Isn't this precisely what the United States preaches? Don't we want places like Dubai to fight terror and to grow, to invest, to buy, to trade, to adopt Western commercial practices, to expose themselves to the rest of the world and thus become tolerant and moderate?"
In the conservative National Review there's this -
It is understandable that American politicians would want to seek clarifications, safeguards, and accountability on the DP World deal in honor of all those who were mercilessly murdered on that tragic September morning. But the best way to honor their memories is to use the Dubai deal as a model to build effective bridges to the Arab and Muslim world - as we did in Pakistan, Iraq, and Afghanistan - instead of erecting barriers that reveal America's paranoia and fear about some Islamist doomsday scenario no one can predict, all the while alienating the very people we need to help raise up the Muslim world's disaffected so they are not so desperate to tear us down.

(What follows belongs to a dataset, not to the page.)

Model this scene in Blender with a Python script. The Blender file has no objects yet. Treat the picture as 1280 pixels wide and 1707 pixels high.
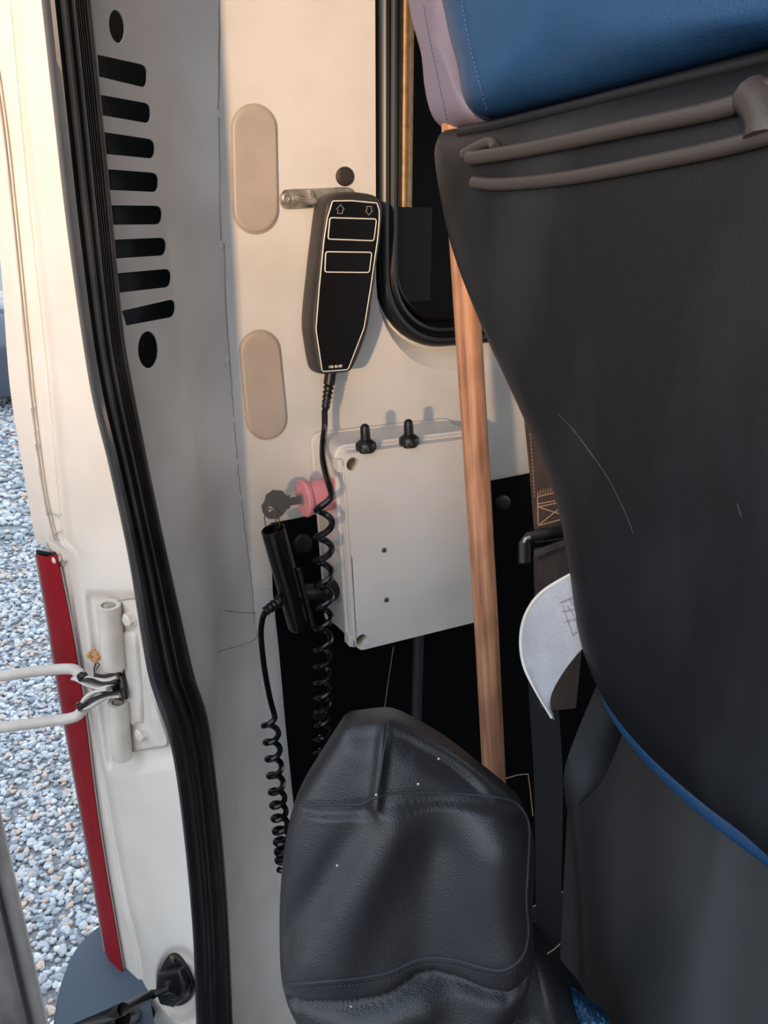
import bpy, bmesh, math, random
import numpy as np
from mathutils import Vector, Matrix
from mathutils.bvhtree import BVHTree
random.seed(5); rng = np.random.default_rng(5)
scn = bpy.context.scene
# ------------------------------------------------------------ camera (x: from left wall into van, y: forward, z: up)
FPX, CX, CY = 1250.0, 640.0, 853.5
YAW, PITCH = math.radians(62), math.radians(20.5)
CAM = Vector((0.9, 0.0, 1.66))
Fh = Vector((-math.sin(YAW), math.cos(YAW), 0)); Rv = Vector((math.cos(YAW), math.sin(YAW), 0))
Fv = Fh*math.cos(PITCH) + Vector((0, 0, -math.sin(PITCH))); Uv = Rv.cross(Fv)
cd = bpy.data.cameras.new('camera'); cam = bpy.data.objects.new('camera', cd); scn.collection.objects.link(cam)
cd.sensor_fit = 'VERTICAL'; cd.sensor_height = 36; cd.sensor_width = 27; cd.lens = FPX/1707*36
cd.clip_start = 0.02
cam.matrix_world = Matrix.Translation(CAM) @ Matrix((Rv, Uv, -Fv)).transposed().to_4x4()
scn.camera = cam
# ------------------------------------------------------------ sky, sun, exposure
SUN = Vector((1, -0.9, 0.115)).normalized()
w = bpy.data.worlds.new('sky'); scn.world = w; w.use_nodes = True
nt = w.node_tree; nt.nodes.clear()
o_ = nt.nodes.new('ShaderNodeOutputWorld'); b_ = nt.nodes.new('ShaderNodeBackground')
tc = nt.nodes.new('ShaderNodeTexCoord'); sp = nt.nodes.new('ShaderNodeSeparateXYZ'); rp = nt.nodes.new('ShaderNodeValToRGB')
nt.links.new(tc.outputs['Generated'], sp.inputs[0]); nt.links.new(sp.outputs['Z'], rp.inputs[0])
nt.links.new(rp.outputs[0], b_.inputs[0]); nt.links.new(b_.outputs[0], o_.inputs[0])
rp.color_ramp.elements[0].position = 0.0; rp.color_ramp.elements[0].color = (0.80, 0.78, 0.78, 1)
rp.color_ramp.elements[1].position = 0.7; rp.color_ramp.elements[1].color = (0.68, 0.82, 1.0, 1)
b_.inputs[1].default_value = 1.65
sd = bpy.data.lights.new('sun', 'SUN'); sun = bpy.data.objects.new('sun', sd); scn.collection.objects.link(sun)
sd.energy = 2.9; sd.angle = math.radians(2.0); sd.color = (1.0, 0.68, 0.41)
sun.rotation_euler = SUN.to_track_quat('Z', 'Y').to_euler(); sun.location = (5, -5, 5)
scn.view_settings.view_transform = 'Standard'; scn.view_settings.look = 'None'
scn.view_settings.gamma = 1; scn.view_settings.use_curve_mapping = False
scn.view_settings.exposure = 0.5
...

And one of Andrew Sullivan's readers, when Sullivan pointed to that, give us this -
I'm shocked you find that article from the National Review folks persuasive in any way. Sure, they talk about using the Dubai Port deal as a "model to build effective bridges to the Arab and Muslim world" ... but come on ... that must be the biggest joke I've ever read. If they truly believed building bridges to the Muslim and Arab world was important they wouldn't be so gung-ho and supportive of this administrations policies of torture, degradation and abuse of Muslim and Arab citizens. In fact, I'm shocked that you of all people didn't call them on it. Any effective bridges that are going to be built between America and Muslim world are going to start with our policies in Iraq ... not with some billion dollar company owned by UAE.
Ah, the idea is to show good will it might be nice to stop with the other stuff and not worry about how to sell this port deal to the posturing politicians and the panicked masses.

But that other stuff isn't going to stop. And the civil war is on in Iraq, and our CEO is out of the loop.

Perhaps the Board of Directors should form a search committee for a new CEO or something.